(Exercise requirements) Print word for word the first line of the listing below and every line after it, through the line with "F = 850.0; EYE = 1.6; VX, VY = 413.0, 134.0". Leave out the pictures and the rest.

(Given material)

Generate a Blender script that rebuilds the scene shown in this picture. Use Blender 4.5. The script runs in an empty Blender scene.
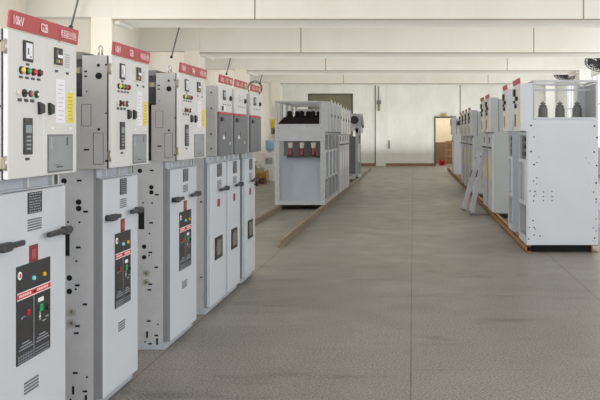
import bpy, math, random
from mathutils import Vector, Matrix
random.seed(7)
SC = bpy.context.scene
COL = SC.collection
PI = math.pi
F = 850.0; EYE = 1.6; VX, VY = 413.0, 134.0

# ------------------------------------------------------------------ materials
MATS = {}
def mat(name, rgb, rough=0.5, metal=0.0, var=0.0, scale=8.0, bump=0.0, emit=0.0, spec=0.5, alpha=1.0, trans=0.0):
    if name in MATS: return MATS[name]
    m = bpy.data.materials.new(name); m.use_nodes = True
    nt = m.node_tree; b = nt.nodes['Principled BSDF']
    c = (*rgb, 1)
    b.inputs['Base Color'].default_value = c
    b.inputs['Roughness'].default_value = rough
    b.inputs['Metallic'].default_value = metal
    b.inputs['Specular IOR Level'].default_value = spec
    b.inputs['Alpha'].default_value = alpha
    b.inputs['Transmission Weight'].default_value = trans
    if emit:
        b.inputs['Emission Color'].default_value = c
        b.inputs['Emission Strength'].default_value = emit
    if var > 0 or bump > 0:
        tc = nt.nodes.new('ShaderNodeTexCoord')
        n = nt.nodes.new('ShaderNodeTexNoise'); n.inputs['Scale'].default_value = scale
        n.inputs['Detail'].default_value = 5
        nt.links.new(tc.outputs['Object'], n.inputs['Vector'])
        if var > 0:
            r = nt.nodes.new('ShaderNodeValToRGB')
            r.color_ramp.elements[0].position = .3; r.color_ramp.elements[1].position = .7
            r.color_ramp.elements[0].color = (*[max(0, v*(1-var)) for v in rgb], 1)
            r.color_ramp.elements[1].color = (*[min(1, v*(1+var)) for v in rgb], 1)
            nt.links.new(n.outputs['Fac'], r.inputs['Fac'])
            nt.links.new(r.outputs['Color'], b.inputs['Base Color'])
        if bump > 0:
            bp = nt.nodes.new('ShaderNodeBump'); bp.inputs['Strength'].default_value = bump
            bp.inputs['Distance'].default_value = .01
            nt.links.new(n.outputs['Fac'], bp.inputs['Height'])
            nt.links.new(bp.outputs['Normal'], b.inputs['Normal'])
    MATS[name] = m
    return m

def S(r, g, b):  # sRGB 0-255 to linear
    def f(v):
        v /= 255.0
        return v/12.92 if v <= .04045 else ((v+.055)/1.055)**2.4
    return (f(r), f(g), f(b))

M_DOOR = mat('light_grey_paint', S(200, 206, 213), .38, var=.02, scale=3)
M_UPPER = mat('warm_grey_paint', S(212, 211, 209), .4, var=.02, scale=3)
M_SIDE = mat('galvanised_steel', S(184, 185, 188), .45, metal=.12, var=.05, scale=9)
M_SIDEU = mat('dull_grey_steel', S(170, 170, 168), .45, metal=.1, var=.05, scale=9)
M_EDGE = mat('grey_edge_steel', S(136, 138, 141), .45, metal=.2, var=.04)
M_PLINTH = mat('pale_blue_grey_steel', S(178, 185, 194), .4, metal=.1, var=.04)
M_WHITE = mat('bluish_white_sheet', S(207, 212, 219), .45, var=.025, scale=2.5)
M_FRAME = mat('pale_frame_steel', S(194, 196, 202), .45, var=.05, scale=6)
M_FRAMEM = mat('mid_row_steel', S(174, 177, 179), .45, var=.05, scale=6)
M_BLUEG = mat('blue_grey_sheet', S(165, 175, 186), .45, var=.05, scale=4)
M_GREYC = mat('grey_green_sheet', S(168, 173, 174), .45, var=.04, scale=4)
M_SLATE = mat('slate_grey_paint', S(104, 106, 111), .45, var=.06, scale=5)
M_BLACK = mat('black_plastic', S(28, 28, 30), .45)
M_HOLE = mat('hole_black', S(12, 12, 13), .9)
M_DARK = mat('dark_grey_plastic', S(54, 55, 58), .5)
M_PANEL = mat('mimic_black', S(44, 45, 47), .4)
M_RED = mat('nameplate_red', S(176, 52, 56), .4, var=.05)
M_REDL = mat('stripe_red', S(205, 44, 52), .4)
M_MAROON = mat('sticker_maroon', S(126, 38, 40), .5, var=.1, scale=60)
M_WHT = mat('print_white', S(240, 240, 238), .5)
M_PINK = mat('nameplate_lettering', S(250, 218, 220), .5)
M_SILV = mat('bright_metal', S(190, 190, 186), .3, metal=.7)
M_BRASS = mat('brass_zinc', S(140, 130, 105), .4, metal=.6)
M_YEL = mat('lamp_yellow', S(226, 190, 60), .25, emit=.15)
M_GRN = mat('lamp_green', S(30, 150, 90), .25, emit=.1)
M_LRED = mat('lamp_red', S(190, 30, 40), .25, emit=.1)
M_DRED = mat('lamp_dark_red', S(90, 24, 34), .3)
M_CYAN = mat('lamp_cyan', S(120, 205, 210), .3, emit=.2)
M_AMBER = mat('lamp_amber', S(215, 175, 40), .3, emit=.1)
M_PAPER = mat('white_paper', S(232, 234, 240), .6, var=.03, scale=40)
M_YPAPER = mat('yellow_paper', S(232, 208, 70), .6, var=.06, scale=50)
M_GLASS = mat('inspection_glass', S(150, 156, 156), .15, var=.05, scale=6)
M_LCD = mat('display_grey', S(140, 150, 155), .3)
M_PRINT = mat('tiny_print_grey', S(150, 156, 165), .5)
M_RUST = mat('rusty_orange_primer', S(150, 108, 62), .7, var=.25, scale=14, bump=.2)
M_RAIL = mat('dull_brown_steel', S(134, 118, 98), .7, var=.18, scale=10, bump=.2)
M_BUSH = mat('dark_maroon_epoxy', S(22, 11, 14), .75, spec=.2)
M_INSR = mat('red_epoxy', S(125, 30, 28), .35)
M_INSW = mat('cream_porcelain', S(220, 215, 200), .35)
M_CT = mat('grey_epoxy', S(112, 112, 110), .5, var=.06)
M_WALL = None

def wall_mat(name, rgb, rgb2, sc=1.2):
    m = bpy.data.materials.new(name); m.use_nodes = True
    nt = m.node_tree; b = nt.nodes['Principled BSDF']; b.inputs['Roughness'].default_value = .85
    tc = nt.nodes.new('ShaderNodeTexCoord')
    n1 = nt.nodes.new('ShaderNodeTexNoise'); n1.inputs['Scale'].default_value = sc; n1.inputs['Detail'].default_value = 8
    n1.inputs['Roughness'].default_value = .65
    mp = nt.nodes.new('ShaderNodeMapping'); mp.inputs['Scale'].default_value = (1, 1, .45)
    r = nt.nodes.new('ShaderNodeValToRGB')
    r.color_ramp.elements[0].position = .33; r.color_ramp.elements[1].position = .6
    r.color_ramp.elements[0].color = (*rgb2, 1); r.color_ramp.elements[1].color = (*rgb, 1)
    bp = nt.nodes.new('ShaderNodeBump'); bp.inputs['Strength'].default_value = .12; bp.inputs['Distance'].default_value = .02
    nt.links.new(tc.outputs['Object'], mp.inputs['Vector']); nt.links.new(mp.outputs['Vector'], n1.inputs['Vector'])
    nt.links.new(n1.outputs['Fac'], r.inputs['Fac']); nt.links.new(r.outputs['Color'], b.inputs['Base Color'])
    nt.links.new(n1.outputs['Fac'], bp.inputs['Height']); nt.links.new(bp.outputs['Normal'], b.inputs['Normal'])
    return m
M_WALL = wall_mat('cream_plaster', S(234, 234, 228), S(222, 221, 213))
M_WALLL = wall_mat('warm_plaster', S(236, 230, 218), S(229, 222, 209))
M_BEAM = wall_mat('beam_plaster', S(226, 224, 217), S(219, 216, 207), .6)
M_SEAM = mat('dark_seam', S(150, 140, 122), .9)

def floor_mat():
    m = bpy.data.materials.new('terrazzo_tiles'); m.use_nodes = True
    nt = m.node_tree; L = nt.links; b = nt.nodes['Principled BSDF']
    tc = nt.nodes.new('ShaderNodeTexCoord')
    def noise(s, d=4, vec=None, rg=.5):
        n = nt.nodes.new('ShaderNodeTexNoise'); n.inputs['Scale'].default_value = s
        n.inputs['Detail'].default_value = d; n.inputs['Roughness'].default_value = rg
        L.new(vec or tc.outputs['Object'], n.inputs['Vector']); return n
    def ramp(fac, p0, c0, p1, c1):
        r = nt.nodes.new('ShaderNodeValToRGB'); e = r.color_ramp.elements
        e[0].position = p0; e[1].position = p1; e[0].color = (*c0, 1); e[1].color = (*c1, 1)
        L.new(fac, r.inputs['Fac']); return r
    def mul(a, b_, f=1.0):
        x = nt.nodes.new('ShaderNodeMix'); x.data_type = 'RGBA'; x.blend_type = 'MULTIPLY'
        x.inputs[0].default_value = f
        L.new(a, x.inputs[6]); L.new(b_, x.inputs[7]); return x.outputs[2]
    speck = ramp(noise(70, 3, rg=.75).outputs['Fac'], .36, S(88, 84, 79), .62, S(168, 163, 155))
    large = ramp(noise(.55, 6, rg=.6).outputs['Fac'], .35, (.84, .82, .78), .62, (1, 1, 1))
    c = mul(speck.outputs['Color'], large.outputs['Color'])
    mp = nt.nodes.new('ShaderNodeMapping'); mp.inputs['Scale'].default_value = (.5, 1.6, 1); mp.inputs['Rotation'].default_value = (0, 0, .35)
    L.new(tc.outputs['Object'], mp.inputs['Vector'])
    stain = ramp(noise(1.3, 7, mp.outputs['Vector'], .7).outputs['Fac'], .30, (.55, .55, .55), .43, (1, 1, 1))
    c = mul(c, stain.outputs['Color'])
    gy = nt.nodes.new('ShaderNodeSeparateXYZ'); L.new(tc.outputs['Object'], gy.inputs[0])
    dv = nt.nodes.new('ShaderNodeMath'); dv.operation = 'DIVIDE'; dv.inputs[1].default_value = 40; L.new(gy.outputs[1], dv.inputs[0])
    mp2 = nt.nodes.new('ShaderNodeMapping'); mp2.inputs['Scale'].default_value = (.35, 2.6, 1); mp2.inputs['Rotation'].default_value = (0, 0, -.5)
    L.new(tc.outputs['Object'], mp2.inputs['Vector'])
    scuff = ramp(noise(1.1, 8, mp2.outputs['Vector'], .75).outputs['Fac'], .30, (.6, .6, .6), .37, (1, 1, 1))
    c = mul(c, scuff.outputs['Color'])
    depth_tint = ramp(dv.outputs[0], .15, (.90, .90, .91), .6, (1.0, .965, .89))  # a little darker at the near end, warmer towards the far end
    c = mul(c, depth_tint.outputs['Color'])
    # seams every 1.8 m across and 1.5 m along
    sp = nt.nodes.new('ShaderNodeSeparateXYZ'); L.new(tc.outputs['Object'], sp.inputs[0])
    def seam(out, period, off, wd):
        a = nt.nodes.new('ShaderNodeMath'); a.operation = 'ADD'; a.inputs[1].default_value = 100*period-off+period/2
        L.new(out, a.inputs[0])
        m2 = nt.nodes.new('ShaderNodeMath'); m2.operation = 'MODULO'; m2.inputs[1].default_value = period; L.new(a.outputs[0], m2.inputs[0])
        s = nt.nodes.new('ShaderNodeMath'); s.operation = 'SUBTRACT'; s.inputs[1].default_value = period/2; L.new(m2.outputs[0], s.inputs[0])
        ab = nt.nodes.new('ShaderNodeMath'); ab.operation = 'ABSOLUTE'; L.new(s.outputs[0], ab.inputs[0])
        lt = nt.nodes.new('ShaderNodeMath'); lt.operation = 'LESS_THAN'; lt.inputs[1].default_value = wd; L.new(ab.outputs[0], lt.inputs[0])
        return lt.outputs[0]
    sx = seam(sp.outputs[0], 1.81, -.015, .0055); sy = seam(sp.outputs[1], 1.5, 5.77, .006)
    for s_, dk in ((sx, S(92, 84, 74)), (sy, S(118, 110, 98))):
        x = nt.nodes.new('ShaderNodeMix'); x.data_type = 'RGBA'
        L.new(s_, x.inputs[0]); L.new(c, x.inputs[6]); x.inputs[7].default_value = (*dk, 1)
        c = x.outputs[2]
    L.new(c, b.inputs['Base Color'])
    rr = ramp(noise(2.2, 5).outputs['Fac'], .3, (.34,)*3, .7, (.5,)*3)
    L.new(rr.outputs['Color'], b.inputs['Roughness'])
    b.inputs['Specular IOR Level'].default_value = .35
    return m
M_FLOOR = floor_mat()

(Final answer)
Generate a Blender script that rebuilds the scene shown in this picture. Use Blender 4.5. The script runs in an empty Blender scene.
import bpy, math, random
from mathutils import Vector, Matrix
random.seed(7)
SC = bpy.context.scene
COL = SC.collection
PI = math.pi
F = 850.0; EYE = 1.6; VX, VY = 413.0, 134.0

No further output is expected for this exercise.